Recently I commented within a post by Charleyon my feelings of guilt and wonder at how I and others can tolerate an ongoing war – with ongoing deaths of our young soldiers and others – that was sold fraudulently to the people, the Congress and the world.
Courtney Martin has a compelling piece in The American Prospect titled The Missing Measure of Our Outrage: If most of us can agree the Iraq War is a colossal failure, why aren't we doing much about it?” I suggest, however, that you read the same piece at CommonDreams.org because there are far more comments there.
Excerpts:
Why haven’t we been more outraged? And if we have, why hasn’t it manifested in desperate action?
We are all, every last American, responsible for this messy war. We must demand a new moral accountability from ourselves that transcends self-interest. If we are truly principled, it shouldn’t matter whether the death toll is 1 or 100,000, whether we know someone directly affected by war or not. We must take the war personally simply by virtue of being American, and even more radically, simply by virtue of being human. And last but certainly not least, we must find a way to move, to act, to affect change.
But American civilians are no closer to understanding how to harness our own outrage, how to live in a modern world where poor kids die while rich kids fight ever harder to get into Harvard, how to go to bed with a peaceful sense that we have done what we could to end war. We remain angry and inert, privileged and distanced, a nation of living rooms loud with debate and proverbial streets empty and silent
Excerpts from commenters:
. If they showed rallies, and Sit-ins things would change
Voting is a waste of time given the choices and the level of corruption. We don’t have the numbers for an effective national strike. We are a nation of slaves rightfully afraid of destitution. We need a revolution but it isn’t happening anytime soon. The only thing that will save us is a total economic collapse that will outrage people to the point of re-organizing our society along very different lines.
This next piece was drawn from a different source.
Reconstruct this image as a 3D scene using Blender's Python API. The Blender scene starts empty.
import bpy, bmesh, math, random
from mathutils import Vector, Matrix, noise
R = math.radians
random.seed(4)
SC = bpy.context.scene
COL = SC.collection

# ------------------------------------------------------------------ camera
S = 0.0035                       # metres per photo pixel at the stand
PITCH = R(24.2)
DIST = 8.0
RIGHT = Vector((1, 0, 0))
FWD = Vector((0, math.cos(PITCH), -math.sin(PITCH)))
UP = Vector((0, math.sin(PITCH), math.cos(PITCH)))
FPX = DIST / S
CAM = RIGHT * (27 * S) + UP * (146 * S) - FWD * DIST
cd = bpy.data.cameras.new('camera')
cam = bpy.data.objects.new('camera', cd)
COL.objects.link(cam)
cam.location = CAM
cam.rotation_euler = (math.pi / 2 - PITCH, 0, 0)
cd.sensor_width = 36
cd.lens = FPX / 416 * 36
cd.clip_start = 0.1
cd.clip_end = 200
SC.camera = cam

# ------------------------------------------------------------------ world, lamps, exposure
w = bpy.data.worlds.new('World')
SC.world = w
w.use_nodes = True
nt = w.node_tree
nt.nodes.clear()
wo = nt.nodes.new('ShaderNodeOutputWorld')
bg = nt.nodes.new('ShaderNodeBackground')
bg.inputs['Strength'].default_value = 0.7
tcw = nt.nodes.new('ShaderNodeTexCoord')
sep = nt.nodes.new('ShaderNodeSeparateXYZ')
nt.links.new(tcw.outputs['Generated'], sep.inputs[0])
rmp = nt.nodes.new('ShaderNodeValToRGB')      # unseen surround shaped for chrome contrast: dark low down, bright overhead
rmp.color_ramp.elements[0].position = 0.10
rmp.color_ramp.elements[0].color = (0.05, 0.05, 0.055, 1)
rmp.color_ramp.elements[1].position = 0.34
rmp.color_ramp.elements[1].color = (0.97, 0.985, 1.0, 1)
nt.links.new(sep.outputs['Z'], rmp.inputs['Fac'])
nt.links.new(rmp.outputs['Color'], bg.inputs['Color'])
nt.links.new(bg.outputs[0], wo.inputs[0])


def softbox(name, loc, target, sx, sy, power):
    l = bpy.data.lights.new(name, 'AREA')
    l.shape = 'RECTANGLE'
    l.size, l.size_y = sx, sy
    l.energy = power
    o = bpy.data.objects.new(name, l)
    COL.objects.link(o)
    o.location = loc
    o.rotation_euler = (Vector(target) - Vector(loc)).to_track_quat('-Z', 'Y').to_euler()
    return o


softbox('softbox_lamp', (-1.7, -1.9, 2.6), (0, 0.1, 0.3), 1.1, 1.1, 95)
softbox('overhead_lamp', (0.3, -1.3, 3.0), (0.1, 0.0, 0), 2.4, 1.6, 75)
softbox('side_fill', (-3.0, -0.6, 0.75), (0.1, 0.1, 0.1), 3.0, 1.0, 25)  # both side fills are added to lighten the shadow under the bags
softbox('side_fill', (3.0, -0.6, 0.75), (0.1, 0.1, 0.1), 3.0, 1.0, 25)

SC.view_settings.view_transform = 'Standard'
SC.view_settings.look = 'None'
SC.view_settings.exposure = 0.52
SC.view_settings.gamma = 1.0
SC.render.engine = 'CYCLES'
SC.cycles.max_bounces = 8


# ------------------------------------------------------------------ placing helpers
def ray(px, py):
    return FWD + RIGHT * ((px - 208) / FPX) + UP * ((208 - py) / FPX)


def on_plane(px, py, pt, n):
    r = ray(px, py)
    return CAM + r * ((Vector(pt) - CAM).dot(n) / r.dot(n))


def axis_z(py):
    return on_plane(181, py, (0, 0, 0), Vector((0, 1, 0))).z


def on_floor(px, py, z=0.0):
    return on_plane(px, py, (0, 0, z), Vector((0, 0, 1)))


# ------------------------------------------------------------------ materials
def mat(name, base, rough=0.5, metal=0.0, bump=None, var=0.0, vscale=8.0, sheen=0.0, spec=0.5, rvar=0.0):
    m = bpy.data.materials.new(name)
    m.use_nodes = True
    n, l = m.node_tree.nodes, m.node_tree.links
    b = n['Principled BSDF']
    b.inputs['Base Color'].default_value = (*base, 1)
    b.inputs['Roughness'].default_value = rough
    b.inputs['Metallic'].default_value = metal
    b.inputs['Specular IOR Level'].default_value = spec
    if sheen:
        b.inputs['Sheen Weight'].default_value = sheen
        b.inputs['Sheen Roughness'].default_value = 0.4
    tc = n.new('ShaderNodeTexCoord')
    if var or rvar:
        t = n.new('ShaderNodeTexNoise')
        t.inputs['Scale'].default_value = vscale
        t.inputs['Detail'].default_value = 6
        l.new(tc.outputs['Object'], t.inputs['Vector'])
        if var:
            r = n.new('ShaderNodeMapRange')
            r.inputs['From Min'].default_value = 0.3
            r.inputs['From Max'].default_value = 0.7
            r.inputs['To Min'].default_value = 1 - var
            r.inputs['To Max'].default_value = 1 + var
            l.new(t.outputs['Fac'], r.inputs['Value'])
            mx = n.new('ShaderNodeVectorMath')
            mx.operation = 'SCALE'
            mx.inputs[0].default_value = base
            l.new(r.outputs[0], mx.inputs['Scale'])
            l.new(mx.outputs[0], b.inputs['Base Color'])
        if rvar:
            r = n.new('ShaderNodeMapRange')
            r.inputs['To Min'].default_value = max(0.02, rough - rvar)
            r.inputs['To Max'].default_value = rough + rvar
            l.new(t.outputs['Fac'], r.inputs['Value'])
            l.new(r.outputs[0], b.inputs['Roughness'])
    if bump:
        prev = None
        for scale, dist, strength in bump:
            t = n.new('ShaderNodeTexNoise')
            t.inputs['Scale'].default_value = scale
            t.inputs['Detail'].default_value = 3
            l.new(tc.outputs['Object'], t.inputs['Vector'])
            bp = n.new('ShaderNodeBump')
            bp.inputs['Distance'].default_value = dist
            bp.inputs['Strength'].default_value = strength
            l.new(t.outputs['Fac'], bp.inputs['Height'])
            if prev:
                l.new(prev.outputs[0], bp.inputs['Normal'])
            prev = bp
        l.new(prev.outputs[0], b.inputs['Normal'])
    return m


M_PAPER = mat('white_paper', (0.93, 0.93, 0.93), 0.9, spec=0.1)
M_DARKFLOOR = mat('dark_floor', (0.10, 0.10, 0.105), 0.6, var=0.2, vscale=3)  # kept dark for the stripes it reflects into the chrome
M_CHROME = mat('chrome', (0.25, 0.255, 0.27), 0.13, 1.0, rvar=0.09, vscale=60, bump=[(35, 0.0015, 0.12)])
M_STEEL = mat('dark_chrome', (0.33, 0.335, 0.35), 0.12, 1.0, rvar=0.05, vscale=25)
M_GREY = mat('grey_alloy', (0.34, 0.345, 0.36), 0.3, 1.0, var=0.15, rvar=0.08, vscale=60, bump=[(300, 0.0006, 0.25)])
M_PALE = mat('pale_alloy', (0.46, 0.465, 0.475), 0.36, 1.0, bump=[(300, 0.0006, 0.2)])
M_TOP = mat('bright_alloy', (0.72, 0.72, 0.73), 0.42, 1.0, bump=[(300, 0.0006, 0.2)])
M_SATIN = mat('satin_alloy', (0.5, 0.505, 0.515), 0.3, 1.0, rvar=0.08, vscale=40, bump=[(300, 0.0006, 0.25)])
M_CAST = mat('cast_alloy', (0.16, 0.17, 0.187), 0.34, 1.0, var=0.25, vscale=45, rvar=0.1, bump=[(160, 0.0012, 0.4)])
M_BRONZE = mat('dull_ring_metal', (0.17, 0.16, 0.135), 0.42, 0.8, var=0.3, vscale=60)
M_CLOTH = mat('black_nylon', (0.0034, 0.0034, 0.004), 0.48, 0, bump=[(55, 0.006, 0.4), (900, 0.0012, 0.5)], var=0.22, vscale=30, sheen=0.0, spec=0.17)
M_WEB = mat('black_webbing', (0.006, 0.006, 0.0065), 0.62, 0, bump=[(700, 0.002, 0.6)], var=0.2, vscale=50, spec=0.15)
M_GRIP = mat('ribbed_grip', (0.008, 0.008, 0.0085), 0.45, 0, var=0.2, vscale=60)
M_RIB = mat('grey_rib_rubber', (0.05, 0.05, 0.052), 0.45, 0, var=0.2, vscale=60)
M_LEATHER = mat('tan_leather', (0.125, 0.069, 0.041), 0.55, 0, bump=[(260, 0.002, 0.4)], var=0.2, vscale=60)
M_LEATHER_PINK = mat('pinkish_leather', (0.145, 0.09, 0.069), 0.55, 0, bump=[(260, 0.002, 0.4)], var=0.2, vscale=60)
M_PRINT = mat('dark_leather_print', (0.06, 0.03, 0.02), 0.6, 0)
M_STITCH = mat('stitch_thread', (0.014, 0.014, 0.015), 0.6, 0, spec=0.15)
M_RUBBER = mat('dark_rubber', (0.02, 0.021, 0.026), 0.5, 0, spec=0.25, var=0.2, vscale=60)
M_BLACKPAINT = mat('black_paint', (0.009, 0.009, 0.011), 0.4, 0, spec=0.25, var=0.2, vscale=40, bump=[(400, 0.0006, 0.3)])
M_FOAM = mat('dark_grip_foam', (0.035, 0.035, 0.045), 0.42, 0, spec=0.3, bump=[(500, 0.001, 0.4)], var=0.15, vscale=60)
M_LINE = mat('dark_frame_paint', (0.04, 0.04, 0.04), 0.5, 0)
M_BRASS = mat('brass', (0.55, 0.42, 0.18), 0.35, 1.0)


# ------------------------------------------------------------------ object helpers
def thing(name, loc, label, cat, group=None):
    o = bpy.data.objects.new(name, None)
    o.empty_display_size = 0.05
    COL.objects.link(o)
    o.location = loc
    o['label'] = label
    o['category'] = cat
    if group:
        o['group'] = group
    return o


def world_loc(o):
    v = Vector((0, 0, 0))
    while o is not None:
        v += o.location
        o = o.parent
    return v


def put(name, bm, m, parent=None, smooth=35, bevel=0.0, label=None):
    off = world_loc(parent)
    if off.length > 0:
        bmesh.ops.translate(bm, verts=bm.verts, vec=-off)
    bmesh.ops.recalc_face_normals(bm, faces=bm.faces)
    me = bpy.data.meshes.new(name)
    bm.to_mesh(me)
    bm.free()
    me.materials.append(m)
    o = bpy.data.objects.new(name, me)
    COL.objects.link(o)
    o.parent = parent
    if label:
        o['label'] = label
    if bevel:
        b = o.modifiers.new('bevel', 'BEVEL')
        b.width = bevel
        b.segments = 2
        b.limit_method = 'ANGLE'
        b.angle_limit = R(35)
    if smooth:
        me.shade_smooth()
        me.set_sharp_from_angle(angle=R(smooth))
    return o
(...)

Just about every person to whom I have spoken does not know what to do. 69% of Americans polled are against the war and don’t know what to do. They fear being thrown in jail if they protest; a reasonable fear intensified by the lock-up programs on MSNBC that scare the hell out of any law abiding citizen. Many of my friends are afraid to blog or say much in email lest they be targeted.
America bought into the lies, and America doesn’t know how to admit it now. Egos. That’s why more people won’t work hard enough to stop it.